* CHALLENGE
Copy each line of the records that contains the word "script".

* ENTRIES
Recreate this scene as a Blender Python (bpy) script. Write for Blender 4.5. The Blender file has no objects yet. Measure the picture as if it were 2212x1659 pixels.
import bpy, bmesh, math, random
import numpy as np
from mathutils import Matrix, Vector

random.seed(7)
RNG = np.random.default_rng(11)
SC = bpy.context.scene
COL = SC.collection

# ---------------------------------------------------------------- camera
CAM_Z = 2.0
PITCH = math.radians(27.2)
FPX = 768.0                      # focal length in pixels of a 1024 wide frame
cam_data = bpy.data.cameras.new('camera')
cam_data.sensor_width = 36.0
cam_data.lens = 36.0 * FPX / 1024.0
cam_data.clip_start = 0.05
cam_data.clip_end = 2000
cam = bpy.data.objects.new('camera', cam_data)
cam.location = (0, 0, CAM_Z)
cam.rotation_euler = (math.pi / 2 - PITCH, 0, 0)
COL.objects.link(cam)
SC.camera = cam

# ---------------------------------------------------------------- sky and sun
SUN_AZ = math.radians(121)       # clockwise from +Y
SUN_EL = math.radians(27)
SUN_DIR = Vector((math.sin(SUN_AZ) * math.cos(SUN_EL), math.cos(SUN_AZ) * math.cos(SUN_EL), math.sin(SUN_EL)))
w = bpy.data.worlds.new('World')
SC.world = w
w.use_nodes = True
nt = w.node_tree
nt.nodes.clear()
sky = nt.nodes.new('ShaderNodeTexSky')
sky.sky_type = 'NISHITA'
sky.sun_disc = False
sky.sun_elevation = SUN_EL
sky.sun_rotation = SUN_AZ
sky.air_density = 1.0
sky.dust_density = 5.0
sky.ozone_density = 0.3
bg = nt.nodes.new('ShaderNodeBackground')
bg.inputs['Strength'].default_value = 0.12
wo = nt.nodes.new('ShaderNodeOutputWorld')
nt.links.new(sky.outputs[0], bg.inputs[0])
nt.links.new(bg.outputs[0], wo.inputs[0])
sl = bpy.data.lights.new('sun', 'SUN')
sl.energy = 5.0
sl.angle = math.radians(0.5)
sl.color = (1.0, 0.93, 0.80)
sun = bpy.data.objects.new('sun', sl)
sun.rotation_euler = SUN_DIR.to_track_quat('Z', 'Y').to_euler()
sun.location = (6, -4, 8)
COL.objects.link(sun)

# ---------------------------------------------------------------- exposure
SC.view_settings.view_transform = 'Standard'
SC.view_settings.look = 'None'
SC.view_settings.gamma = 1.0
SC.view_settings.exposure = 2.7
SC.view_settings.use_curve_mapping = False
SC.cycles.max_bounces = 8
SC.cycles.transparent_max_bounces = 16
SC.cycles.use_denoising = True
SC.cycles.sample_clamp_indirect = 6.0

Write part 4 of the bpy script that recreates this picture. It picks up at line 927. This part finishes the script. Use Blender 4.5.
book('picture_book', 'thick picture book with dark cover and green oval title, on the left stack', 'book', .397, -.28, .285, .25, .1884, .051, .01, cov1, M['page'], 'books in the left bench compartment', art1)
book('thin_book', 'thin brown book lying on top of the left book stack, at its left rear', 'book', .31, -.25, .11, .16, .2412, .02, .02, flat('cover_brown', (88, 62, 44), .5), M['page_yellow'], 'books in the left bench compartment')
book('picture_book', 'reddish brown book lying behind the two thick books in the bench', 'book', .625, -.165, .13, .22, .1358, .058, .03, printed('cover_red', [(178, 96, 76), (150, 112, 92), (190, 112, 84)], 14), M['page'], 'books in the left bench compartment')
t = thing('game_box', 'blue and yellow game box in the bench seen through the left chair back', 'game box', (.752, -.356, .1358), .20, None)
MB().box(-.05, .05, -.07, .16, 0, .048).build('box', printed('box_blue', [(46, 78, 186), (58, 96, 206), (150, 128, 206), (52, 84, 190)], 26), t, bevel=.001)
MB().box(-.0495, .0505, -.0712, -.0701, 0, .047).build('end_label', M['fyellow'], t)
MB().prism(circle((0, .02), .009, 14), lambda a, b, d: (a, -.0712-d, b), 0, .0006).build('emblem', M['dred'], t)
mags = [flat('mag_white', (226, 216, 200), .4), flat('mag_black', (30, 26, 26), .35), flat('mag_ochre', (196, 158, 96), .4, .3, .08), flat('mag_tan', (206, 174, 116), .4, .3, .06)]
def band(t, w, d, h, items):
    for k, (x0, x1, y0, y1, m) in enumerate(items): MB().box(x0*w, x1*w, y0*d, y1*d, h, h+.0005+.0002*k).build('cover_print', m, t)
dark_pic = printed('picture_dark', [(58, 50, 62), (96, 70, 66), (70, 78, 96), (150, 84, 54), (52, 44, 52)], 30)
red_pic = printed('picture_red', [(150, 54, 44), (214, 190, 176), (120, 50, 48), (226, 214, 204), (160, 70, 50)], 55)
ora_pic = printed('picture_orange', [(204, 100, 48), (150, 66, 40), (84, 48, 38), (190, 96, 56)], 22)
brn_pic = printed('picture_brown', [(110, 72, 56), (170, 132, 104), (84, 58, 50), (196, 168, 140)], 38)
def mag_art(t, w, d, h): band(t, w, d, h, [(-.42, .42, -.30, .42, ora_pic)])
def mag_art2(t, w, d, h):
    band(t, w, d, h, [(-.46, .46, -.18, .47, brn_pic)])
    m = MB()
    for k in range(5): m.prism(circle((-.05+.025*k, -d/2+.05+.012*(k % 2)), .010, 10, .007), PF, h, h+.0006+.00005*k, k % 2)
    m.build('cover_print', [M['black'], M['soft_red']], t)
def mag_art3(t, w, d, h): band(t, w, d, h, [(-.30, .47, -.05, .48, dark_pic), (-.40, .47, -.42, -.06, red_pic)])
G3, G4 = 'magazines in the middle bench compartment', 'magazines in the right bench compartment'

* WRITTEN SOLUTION
Recreate this scene as a Blender Python (bpy) script. Write for Blender 4.5. The Blender file has no objects yet. Measure the picture as if it were 2212x1659 pixels.
Write part 4 of the bpy script that recreates this picture. It picks up at line 927. This part finishes the script. Use Blender 4.5.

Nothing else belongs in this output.